Las, retour à l’extérieur concret des corps effractés, dans la nuit du 26 septembre. Comme un mauvais pré-final à cette fête, les corps de la chanteuse et chorégraphe Dorothée Munyaneza, du musicien Ben LaMar Gay et du poète Julianknxx furent malmenés, violentés, dans la soirée après la représentation: en effet, les trois artistes furent victimes d’une agression raciste dans les rues du quartier de la Croix-rousse (lire ici). Et puis ces corps, forts, de remonter sur scène le lendemain, pour décrire et crier la honte des difficultés des corps autres. Là alors, le corps est arme et l’on comprend tous ces corps, montrés dans leur force et leur faiblesse au cours du mois de la Biennale. Car comme nous le confiait le directeur artistique de l’évènement, Tiago Guedes, cette programmation est celle «des corps en bataille, en défense, en péril (…), parce qu’elle est le reflet du monde et de ses combats actuels. Le corps doit trouver le moyen de se protéger dans le monde, donc il le montre sur scène. On vit dans un monde en danger. Ce peut être difficile de laisser la carte blanche à des artistes dans ces conditions, parce que leur création va révéler tout ça, mais il faut faire confiance. C’est essentiel de montrer le regard des artistes sur le monde, l’actualité.»
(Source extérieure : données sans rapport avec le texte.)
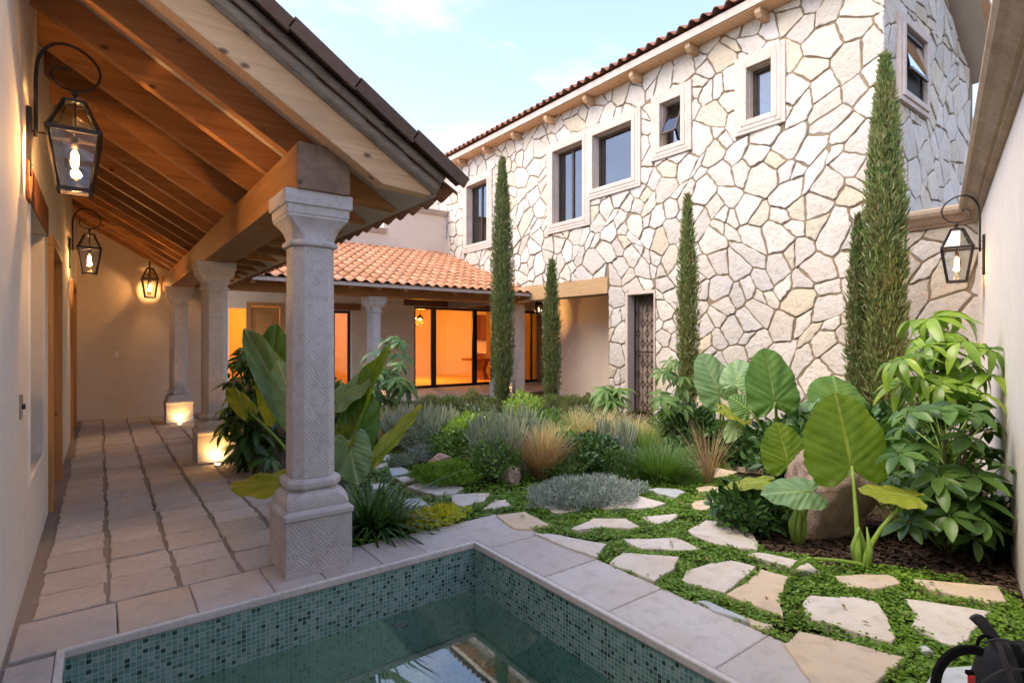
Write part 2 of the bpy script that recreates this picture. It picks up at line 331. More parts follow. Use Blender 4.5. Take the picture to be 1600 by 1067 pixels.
# foliage
M['cypress'] = leaf_mat('cypress_leaf', [(.026,.050,.014), (.048,.088,.024), (.07,.115,.032), (.10,.145,.05), (.15,.17,.075), (.11,.075,.035)], .6, .2)
M['cypress_b'] = leaf_mat('cypress_leaf_olive', [(.030,.055,.014), (.060,.105,.028), (.085,.135,.036), (.13,.18,.055), (.20,.22,.09), (.15,.10,.045)], .6, .2)
M['bark'] = stone_mat('bark', [(.07,.045,.03), (.13,.09,.06)], .9, 30, .02, False)
M['cover'] = leaf_mat('ground_cover_leaf', [(.045,.10,.010), (.075,.15,.014), (.11,.20,.02), (.17,.26,.035)], .45, .3)
M['dark_leaf'] = leaf_mat('dark_leaf', [(.012,.032,.010), (.022,.055,.014), (.035,.085,.02), (.05,.11,.025)], .35, .2)
M['mid_leaf'] = leaf_mat('mid_leaf', [(.035,.075,.018), (.055,.11,.025), (.08,.15,.035), (.12,.19,.05)], .45, .3)
M['lime_leaf'] = leaf_mat('lime_leaf', [(.08,.15,.02), (.13,.22,.03), (.19,.28,.05), (.26,.34,.07)], .45, .35)
M['gloss_leaf'] = leaf_mat('gloss_leaf', [(.02,.052,.012), (.033,.078,.016), (.05,.11,.020), (.08,.145,.026)], .34, .2, None, True, .45)
M['schef_leaf'] = leaf_mat('umbrella_leaf', [(.045,.10,.014), (.075,.15,.018), (.13,.21,.024), (.20,.28,.035)], .28, .3, None, True, .55)
M['silver_leaf'] = leaf_mat('silver_leaf', [(.11,.14,.11), (.17,.21,.17), (.24,.29,.25), (.32,.36,.33)], .7, .15, (1.,1.,.9))
M['lav_leaf'] = leaf_mat('lavender_leaf', [(.09,.13,.065), (.14,.19,.11), (.20,.25,.17), (.28,.31,.25)], .7, .2, (1.1,1.1,.8))
M['lav_flower'] = leaf_mat('lavender_stalk', [(.17,.21,.13), (.25,.29,.19), (.27,.28,.20)], .8, .2, (1.,1.,1.))
M['straw'] = leaf_mat('straw_grass', [(.30,.22,.10), (.42,.33,.17), (.52,.43,.24), (.24,.24,.08)], .7, .3, (1.2,1.1,.7))
M['green_grass'] = leaf_mat('green_grass', [(.06,.12,.02), (.10,.17,.03), (.16,.22,.05)], .6, .3)
M['red_grass'] = leaf_mat('red_grass', [(.18,.10,.06), (.27,.16,.09), (.38,.27,.16), (.24,.22,.10)], .7, .3, (1.2,1.,.7))
M['yellow_leaf'] = leaf_mat('yellow_leaf', [(.30,.30,.02), (.42,.36,.03), (.22,.28,.03)], .5, .35)
M['taro'] = taro_mat('taro_leaf', (.06,.13,.012), (.11,.19,.018), (.30,.38,.06), .5)
M['taro_back'] = taro_mat('taro_leaf_dark', (.045,.12,.02), (.08,.16,.03), (.16,.26,.08), .25)
M['taro_pale'] = taro_mat('taro_leaf_pale', (.10,.19,.07), (.15,.25,.11), (.34,.42,.26), .2)
M['taro_yellow'] = taro_mat('taro_leaf_yellow', (.17,.22,.02), (.26,.29,.03), (.42,.42,.10), .35)
M['petiole'] = leaf_mat('petiole', [(.15,.24,.04), (.22,.32,.06)], .4, .15, None, False)
M['twig'] = plain('twig', (.12,.085,.04), .8)

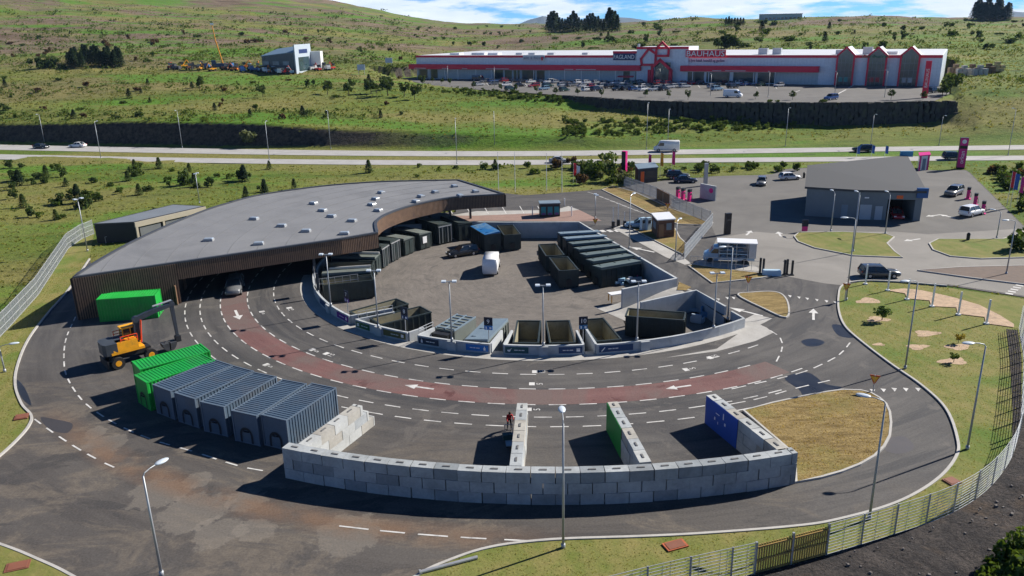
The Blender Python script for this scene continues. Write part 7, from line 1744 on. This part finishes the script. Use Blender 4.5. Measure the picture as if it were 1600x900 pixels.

Et ces mots de résonner, fort, avec cette Biennale 2025, sur et hors scène. Une scène de chaos du monde, oui. Mais un chaos qui laisse voir la lumière dans sa force, et qui fait croire que le corps rompu à la beauté de la diversité peut affronter avec fermeté les aléas de l’horreur et les dépasser. Qui incite, surtout, à tous entrer urgemment dans la danse. Pas celle du chaos, celle d’après, celle des résistances et des vies.